● What you are asked to do
Retype the opening lines of the data exactly, stopping after the line that contains "MB().box(c, (.03, .055". Skip every picture.

● Record list
--*--

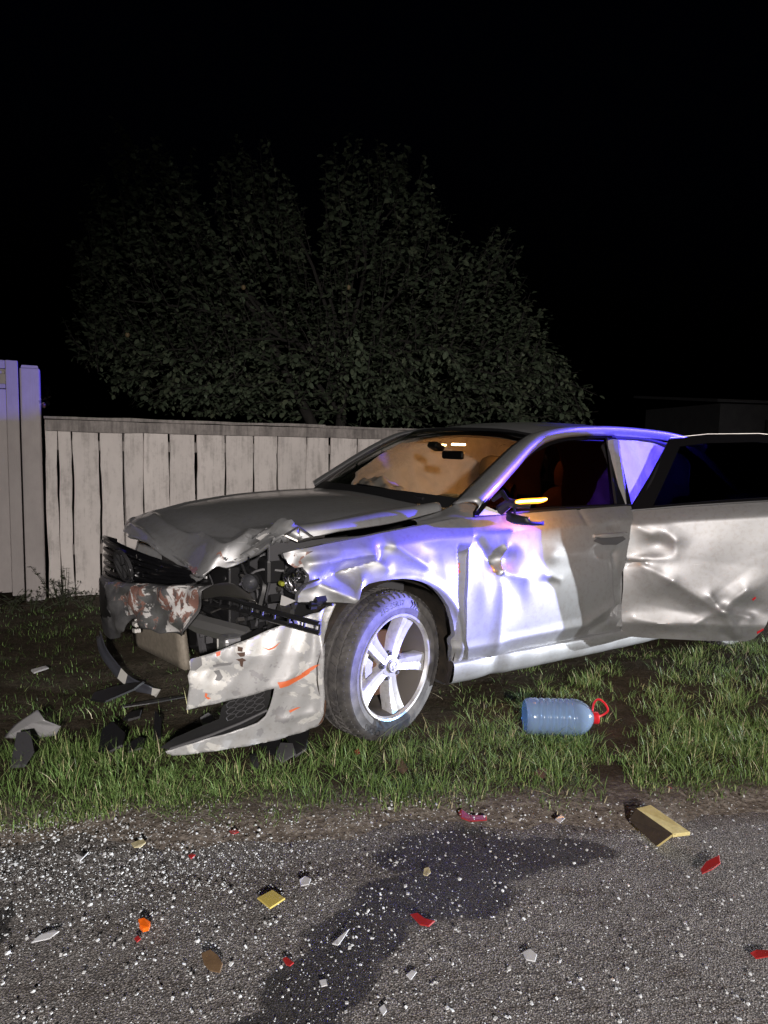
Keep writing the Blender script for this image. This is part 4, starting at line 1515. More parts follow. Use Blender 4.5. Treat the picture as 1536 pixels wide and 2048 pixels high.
# broken clip stack under the bumper
for k in range(4):
    c = onX(273, 1222 + k * 13, .80)
    MB().box(c, (.03, .055 - .008 * (k % 2), .018), Matrix.Rotation(.3 * (k - 1.5) * .3, 3, 'X')).build('bumper_clip', M['white_plastic'], bsk, False)

# condenser with fins
def condenser():
    TL, BL, BR, TR = onX(276, 1246, .72), onX(278, 1287, .71), onX(382, 1338, .66), onX(372, 1255, .67)
    o_ = MB().grid(cgrid([[BL, (BL + BR) / 2, BR], [TL, (TL + TR) / 2, TR]], 6, 10)).build('radiator', M['condenser'], car)
    solid(o_, .03)
    for k in range(15):
        t = (k + .3) / 15
        a_ = BL + (TL - BL) * t; c_ = BR + (TR - BR) * t
        MB().tube([a_ + np.array([.004, 0, 0]), (a_ + c_) / 2 + np.array([.008, 0, -.004]), c_ + np.array([.004, 0, 0])], .0032, 4, False).build('fin', M['condenser'], o_)
M['condenser'] = simple_noise('dusty_condenser', (.20, .175, .14), (.30, .265, .215), 40, .7, .4, .004)
condenser()

# engine bay: fan shroud, block, beam, rails, hoses
def ebox(name, c, size, m=None, rot=None):
    o_ = MB().box(c, size, rot).build(name, m or M['black'], car, False)
    bv_ = o_.modifiers.new('bevel', 'BEVEL'); bv_.width = min(size) * .18; bv_.segments = 2
    return o_
ebox('fan_shroud', (.54, -.08, .50), (.06, 1.02, .50))
ebox('engine_block', (.12, -.05, .56), (.55, .75, .50), M['grey_plastic'])
ebox('engine_cover', (.10, -.05, .84), (.50, .62, .06))
ebox('battery', (.18, .50, .68), (.26, .20, .22))
ebox('fuse_box', (-.10, .56, .78), (.20, .18, .14))
ebox('firewall', (-.42, 0, .65), (.04, 1.40, .66))
ebox('underbody', (-1.6, 0, .235), (2.6, 1.46, .06))
ebox('chassis_leg', (.30, .55, .42), (.70, .09, .12), M['paint'])
ebox('chassis_leg', (.30, -.55, .42), (.70, .09, .12), M['paint'])
ebox('gearbox', (.10, .30, .38), (.40, .35, .28), M['alloy_dark'])
ebox('inner_wing', (.10, .60, .70), (.72, .02, .36), M['grey_plastic'])
b = MB()
bm = [onX(405, 1190, .66), onX(470, 1200, .62), onX(540, 1222, .56), onX(640, 1248, .46)]
for k, dz in enumerate((0, -.035)):
    b.tube([p + np.array([0, 0, dz]) for p in bm], .010, 6)
for t in np.linspace(0, 1, 11):
    i = min(2, int(t * 3)); f = t * 3 - i
    p = bm[i] * (1 - f) + bm[i + 1] * f
    b.tube([p, p + np.array([.004, 0, -.035])], .006, 5)
b.build('bumper_carrier', M['black'], car)
b = MB().tube([(.70, -.60, .50), (.70, -.1, .49), (.64, .30, .47), (.52, .56, .46)], .045, 8)
b.build('crash_beam', M['alloy_dark'], car)
# bent slam panel plate
P = [[onX(402, 1178, .68), onX(405, 1200, .66)], [onX(430, 1168, .66), onX(440, 1192, .645)], [onX(462, 1166, .64), onX(480, 1196, .62)], [onX(490, 1182, .61), onX(505, 1202, .60)], [onX(512, 1204, .59), onX(514, 1210, .59)]]
solid(MB().grid(cgrid(P, 16, 5)).build('slam_panel', M['steel'], car), .006)
rr = np.random.default_rng(5)
def hose(pts, r, m):
    MB().tube(catmull(pts, 14), r, 7).build('hose', m, car)
hose([onX(470, 1130, .50), onX(500, 1140, .48), onX(528, 1165, .46), onX(520, 1210, .48)], .018, M['black'])
hose([onX(400, 1210, .60), onX(440, 1235, .56), onX(470, 1280, .58), onX(520, 1265, .52)], .020, M['black'])
hose([onX(560, 1230, .44), onX(520, 1270, .50), onX(470, 1300, .55), onX(420, 1290, .56)], .014, M['black'])
hose([onX(395, 1215, .60), onX(400, 1260, .58), onX(410, 1320, .58)], .022, M['grey_plastic'])
hose([onX(540, 1090, .40), onX(570, 1100, .36), onX(600, 1095, .30), onX(640, 1085, .2)], .012, M['grey_plastic'])
hose([onX(436, 1236, .57), onX(437, 1270, .57), onX(438, 1318, .57)], .0085, M['white_plastic'])
hose([onX(455, 1240, .56), onX(452, 1280, .56), onX(460, 1320, .55)], .010, M['black'])
for k in range(95):
    px, py = rr.uniform(400, 640), rr.uniform(1150, 1300)
    if py > 1300 - (px - 400) * .42 + 10: continue
    X0 = .62 - (px - 400) / 240 * .22 + rr.uniform(-.06, -.01)
    c = onX(px, py, X0)
    m = [M['black'], M['black'], M['grey_plastic'], M['steel']][int(rr.integers(0, 4))]
    if rr.random() < .5:
        MB().box(c, tuple(rr.uniform(.012, .055, 3)), Matrix.Rotation(rr.uniform(-1, 1), 3, 'X')).build('bracket', m, car, False)
    else:
        d_ = rr.normal(0, .05, 3)
        MB().tube(catmull([c - d_, c + rr.normal(0, .02, 3), c + d_], 8), float(rr.uniform(.003, .008)), 5).build('wire', m, car)
for (px, py, X0, w_) in [(538, 1243, .50, .030), (546, 1232, .50, .022), (530, 1258, .51, .016), (590, 1245, .46, .022), (470, 1215, .56, .02), (410, 1155, .62, .018), (403, 1150, .63, .014)]:
    c = onX(px, py, X0)
    MB().box(c, (.014, w_, w_ * .6), Matrix.Rotation(px * .1, 3, 'X')).build('connector', M['chrome'], car, False)

# headlamp remains: bare reflector bowl, projector, yellow cap
def bowl(c, R, depth, aim, m, name, parent):
    b = MB()
    b.lathe([(R * 1.06, .006), (R, .0), (R * .92, -depth * .35), (R * .70, -depth * .7), (R * .4, -depth * .93), (.001, -depth)], 26, 'Y')
    o_ = b.build(name, m, parent)
    o_.matrix_local = Matrix.Translation(Vector(c)) @ aim
    return o_
hl = onX(588, 1164, .475)
hl = onY(591, 1160, .80)
aim = Matrix.Rotation(math.radians(-48), 4, 'Z') @ Matrix.Rotation(math.radians(-6), 4, 'X')
lamp = bowl(hl, .056, .06, aim, M['chrome'], 'headlamp_reflector', car)
for k in range(6):
    MB().box((-.04 + k * .016, -.018 - .010 * (1 - abs(k - 2.5) / 2.5), -.004 * k), (.003, .012, .075 - .012 * abs(k - 2.5)), Matrix.Rotation(.35, 3, 'Y')).build('reflector_rib', M['chrome'], lamp, False)
b = MB().lathe([(.012, -.05), (.013, -.01), (.009, .004), (.001, .008)], 12, 'Y')
b.build('bulb', M['lens'], lamp)
b = MB()
for k in range(10):
    a_ = k * .5
    p = np.array(hl) + np.array([.01 * math.sin(k * 3), .02 + .006 * math.cos(k), .045 - .006 * k])
    b.box(p + np.array([-.03 + .002 * k, .012, 0]), (.012, .008, .010), Matrix.Rotation(a_, 3, 'Y'))
b.build('lens_fragments', M['lens'], lamp, False)
pj = onX(500, 1165, .57)
pr_ = bowl(pj, .036, .05, aim, M['grey_plastic'], 'projector_lamp', car)
MB().lathe([(.034, .0), (.03, .014), (.018, .024), (.001, .028)], 20, 'Y').build('lens', M['lens'], pr_)
c = onX(563, 1167, .49)
MB().lathe([(.001, .014), (.009, .012), (.011, .0), (.009, -.014), (.001, -.014)], 14, 'Y', c).build('fluid_cap', M['yellowgreen'], car)
c = onX(576, 1203, .50)
MB().grid([[onX(563, 1190, .50), onX(560, 1210, .50)], [onX(592, 1202, .47), onX(570, 1212, .48)]]).build('bracket_plate', M['white_plastic'], car)
ebox('lamp_housing', onX(545, 1140, .42), (.10, .10, .12), M['black'])
ebox('washer_tank', (.30, .62, .52), (.22, .16, .26), M['black'])

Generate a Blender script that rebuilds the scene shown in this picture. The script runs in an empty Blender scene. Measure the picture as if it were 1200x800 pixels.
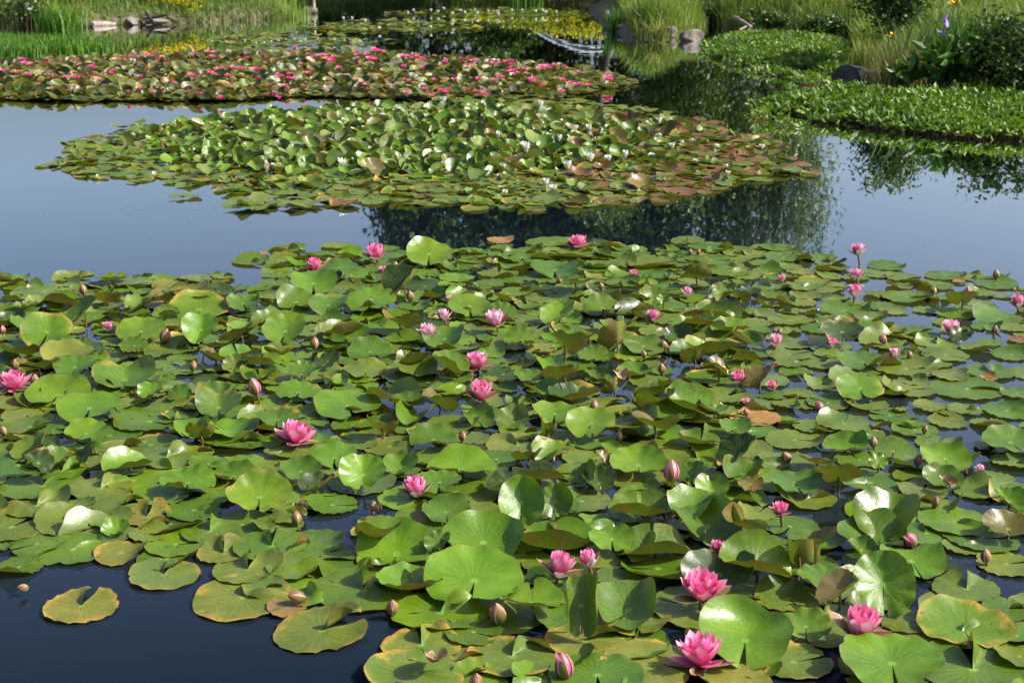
import bpy, math, random
import numpy as np
from mathutils import Vector, Matrix, Euler
R = math.radians
rnd = random.Random(11)
nr = np.random.default_rng(11)
S = bpy.context.scene
COL = S.collection

# ------------------------------------------------------------------ camera, sky, sun, exposure
CAM_H, PITCH, FPX = 1.70, R(16.1), 1800.0
cam_d = bpy.data.cameras.new('camera'); cam = bpy.data.objects.new('camera', cam_d); COL.objects.link(cam)
cam.location = (0, 0, CAM_H); cam.rotation_euler = (R(90) - PITCH, 0, 0)
cam_d.sensor_width = 36; cam_d.lens = 54; cam_d.clip_start = .1; cam_d.clip_end = 3000
cam_d.dof.use_dof = True; cam_d.dof.focus_distance = 5.2; cam_d.dof.aperture_fstop = 9.0
S.camera = cam
SUN_EL, SUN_AZ = R(42), R(94)          # azimuth measured clockwise from +Y (the viewing direction)
W = bpy.data.worlds.new('World'); S.world = W; W.use_nodes = True
wn = W.node_tree.nodes; wl = W.node_tree.links
sky = wn.new('ShaderNodeTexSky'); sky.sky_type = 'NISHITA'; sky.sun_disc = False
sky.sun_elevation = SUN_EL; sky.sun_rotation = SUN_AZ; sky.air_density = 1.0; sky.dust_density = 6.0; sky.ozone_density = 3.0
wn['Background'].inputs[1].default_value = .13
wl.new(sky.outputs[0], wn['Background'].inputs[0])
sd = bpy.data.lights.new('sun', 'SUN'); sun = bpy.data.objects.new('sun', sd); COL.objects.link(sun)
sd.energy = 5.0; sd.angle = R(.5); sd.color = (1, .955, .88)
sdir = Vector((math.sin(SUN_AZ) * math.cos(SUN_EL), math.cos(SUN_AZ) * math.cos(SUN_EL), math.sin(SUN_EL)))
sun.rotation_euler = sdir.to_track_quat('Z', 'Y').to_euler(); sun.location = (20, 0, 30)
S.view_settings.view_transform = 'Standard'; S.view_settings.look = 'None'
S.view_settings.exposure = 0.62; S.view_settings.gamma = 1.0
S.render.engine = 'CYCLES'
S.cycles.max_bounces = 8; S.cycles.transparent_max_bounces = 8
S.cycles.sample_clamp_indirect = 6

# ------------------------------------------------------------------ helpers
sp, cp = math.sin(PITCH), math.cos(PITCH)
def ray(px, py):
    a = (px - 600) / FPX; b = (py - 400) / FPX
    return (a, cp - b * sp, -(sp + b * cp))            # direction with unit depth along the view axis
def at(px, py, z=0.0):
    d = ray(px, py); t = (z - CAM_H) / d[2]
    return Vector((d[0] * t, d[1] * t, z))
def ppm(y, z=0.0):                                       # pixels per metre at world (.., y, z)
    return FPX / (y * cp - (z - CAM_H) * sp)
def proj(x, y, z=0.0):
    zz = z - CAM_H
    dep = y * cp - zz * sp
    up = y * sp + zz * cp
    return 600 + FPX * x / dep, 400 - FPX * up / dep
def tag(o, label=None, cat=None, group=None, kind=None):
    if label: o['label'] = label
    if cat: o['category'] = cat
    if group: o['group'] = group
    if kind: o['kind'] = kind
    return o
def link(name, me, mats=None, parent=None, loc=None):
    o = bpy.data.objects.new(name, me); COL.objects.link(o)
    if parent is not None: o.parent = parent
    if loc is not None: o.location = loc
    return o
def empty(name, loc=(0, 0, 0)):
    o = bpy.data.objects.new(name, None); COL.objects.link(o); o.location = loc; o.empty_display_size = .05
    return o
def mesh(name, V, F, mats, tint=None, uv=None, smooth=True, midx=None):
    """V (n,3); F list/array of faces (uniform arrays are fast); tint (n,4) per vertex; uv (n,2) per vertex"""
    me = bpy.data.meshes.new(name)
    V = np.asarray(V, dtype=np.float32)
    if isinstance(F, np.ndarray):
        k = F.shape[1]; li = F.ravel().astype(np.int32); st = np.arange(0, len(li), k, dtype=np.int32)
    else:
        li = np.fromiter((i for f in F for i in f), dtype=np.int32)
        st = np.cumsum([0] + [len(f) for f in F[:-1]]).astype(np.int32)
    me.vertices.add(len(V)); me.vertices.foreach_set('co', V.ravel())
    me.loops.add(len(li)); me.loops.foreach_set('vertex_index', li)
    me.polygons.add(len(st)); me.polygons.foreach_set('loop_start', st)
    if not isinstance(mats, (list, tuple)): mats = [mats]
    for m in mats: me.materials.append(m)
    if midx is not None: me.polygons.foreach_set('material_index', np.asarray(midx, dtype=np.int32))
    me.polygons.foreach_set('use_smooth', np.full(len(st), smooth))
    if tint is not None:
        a = me.color_attributes.new('tint', 'FLOAT_COLOR', 'POINT')
        a.data.foreach_set('color', np.asarray(tint, dtype=np.float32).ravel())
    if uv is not None:
        u = me.uv_layers.new(name='uv'); u.data.foreach_set('uv', np.asarray(uv, dtype=np.float32)[li].ravel())
    me.update(calc_edges=True)
    return me
class Acc:
    """collects meshes to be joined into one"""
    def __init__(s): s.V = []; s.F = []; s.T = []; s.U = []; s.n = 0
    def add(s, V, F, T=None, U=None):
        s.V.append(V); s.F.append(np.asarray(F) + s.n); s.n += len(V)
        s.T.append(np.ones((len(V), 4)) if T is None else T); s.U.append(np.zeros((len(V), 2)) if U is None else U)
    def build(s, name, mat, smooth=True):
        same = len({f.shape[1] for f in s.F}) == 1
        F = np.concatenate(s.F) if same else [tuple(f) for a in s.F for f in a]
        return mesh(name, np.concatenate(s.V), F, mat, np.concatenate(s.T), np.concatenate(s.U), smooth)
def inside(px, py, poly):
    px = np.asarray(px, float); py = np.asarray(py, float); c = np.zeros(px.shape, bool)
    n = len(poly)
    for i in range(n):
        x1, y1 = poly[i]; x2, y2 = poly[(i + 1) % n]
        m = ((y1 > py) != (y2 > py)) & (px < (x2 - x1) * (py - y1) / ((y2 - y1) or 1e-9) + x1)
        c ^= m
    return c
def atg(px, py, hh=0.0):
    z = 0.0
    for _ in range(40):
        p = at(px, py, z + hh); z = z * .5 + .5 * float(ground_z(p.x, p.y))
    return Vector((p.x, p.y, z))
def pdist(px, py, poly):
    d = np.full(np.shape(px), 1e9)
    n = len(poly)
    for i in range(n):
        x1, y1 = poly[i]; x2, y2 = poly[(i + 1) % n]
        dx, dy = x2 - x1, y2 - y1
        t = np.clip(((px - x1) * dx + (py - y1) * dy) / (dx * dx + dy * dy + 1e-12), 0, 1)
        d = np.minimum(d, np.hypot(px - x1 - t * dx, py - y1 - t * dy))
    return d
def tube(P, rad, seg=6):
    """tapered tube through points P"""
    V = []; F = []
    P = [Vector(p) for p in P]
    for i, p in enumerate(P):
        t = (P[min(i + 1, len(P) - 1)] - P[max(i - 1, 0)]).normalized()
        a = t.orthogonal().normalized(); b = t.cross(a)
        for k in range(seg):
            an = 2 * math.pi * k / seg
            V.append(p + (a * math.cos(an) + b * math.sin(an)) * rad[i])
    for i in range(len(P) - 1):
        for k in range(seg):
            k2 = (k + 1) % seg
            F.append((i * seg + k, i * seg + k2, (i + 1) * seg + k2, (i + 1) * seg + k))
    V = np.array([tuple(v) for v in V])
    return V, np.array(F)

# ------------------------------------------------------------------ materials
class NT:
    def __init__(s, name):
        s.m = bpy.data.materials.new(name); s.m.use_nodes = True
        s.n = s.m.node_tree.nodes; s.l = s.m.node_tree.links
        s.p = s.n['Principled BSDF']; s.out = s.n['Material Output']
    def new(s, t, **kw):
        x = s.n.new(t)
        for k, v in kw.items(): setattr(x, k, v)
        return x
    def put(s, sock, v):
        if isinstance(v, bpy.types.NodeSocket): s.l.new(v, sock)
        else: sock.default_value = v
    def math(s, op, a, b=0.0, c=0.0, clamp=False):
        x = s.new('ShaderNodeMath', operation=op, use_clamp=clamp); s.put(x.inputs[0], a); s.put(x.inputs[1], b)
        s.put(x.inputs[2], c); return x.outputs[0]
    def mix(s, f, a, b, mode='MIX'):
        x = s.new('ShaderNodeMix', data_type='RGBA', blend_type=mode); s.put(x.inputs[0], f)
        for k, v in ((6, a), (7, b)):
            s.put(x.inputs[k], (v + (1,)) if isinstance(v, tuple) and len(v) == 3 else v)
        return x.outputs[2]
    def ramp(s, f, lo, hi, a=0.0, b=1.0):
        x = s.new('ShaderNodeMapRange', interpolation_type='SMOOTHSTEP'); s.put(x.inputs[0], f)
        x.inputs[1].default_value = lo; x.inputs[2].default_value = hi; x.inputs[3].default_value = a; x.inputs[4].default_value = b
        return x.outputs[0]
    def noise(s, vec, scale, detail=3, rough=.55):
        x = s.new('ShaderNodeTexNoise'); s.put(x.inputs['Vector'], vec); x.inputs['Scale'].default_value = scale
        x.inputs['Detail'].default_value = detail; x.inputs['Roughness'].default_value = rough; return x.outputs[0]
    def attr(s, name='tint'):
        x = s.new('ShaderNodeAttribute'); x.attribute_name = name; return x
    def bump(s, h, strength, dist, normal=None):
        x = s.new('ShaderNodeBump'); x.inputs['Strength'].default_value = strength; x.inputs['Distance'].default_value = dist
        s.put(x.inputs['Height'], h)
        if normal is not None: s.put(x.inputs['Normal'], normal)
        return x.outputs[0]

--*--

● Result below
Keep writing the Blender script for this image. This is part 4, starting at line 1515. More parts follow. Use Blender 4.5. Treat the picture as 1536 pixels wide and 2048 pixels high.
# broken clip stack under the bumper
for k in range(4):
    c = onX(273, 1222 + k * 13, .80)
    MB().box(c, (.03, .055 - .008 * (k % 2), .018), Matrix.Rotation(.3 * (k - 1.5) * .3, 3, 'X')).build('bumper_clip', M['white_plastic'], bsk, False)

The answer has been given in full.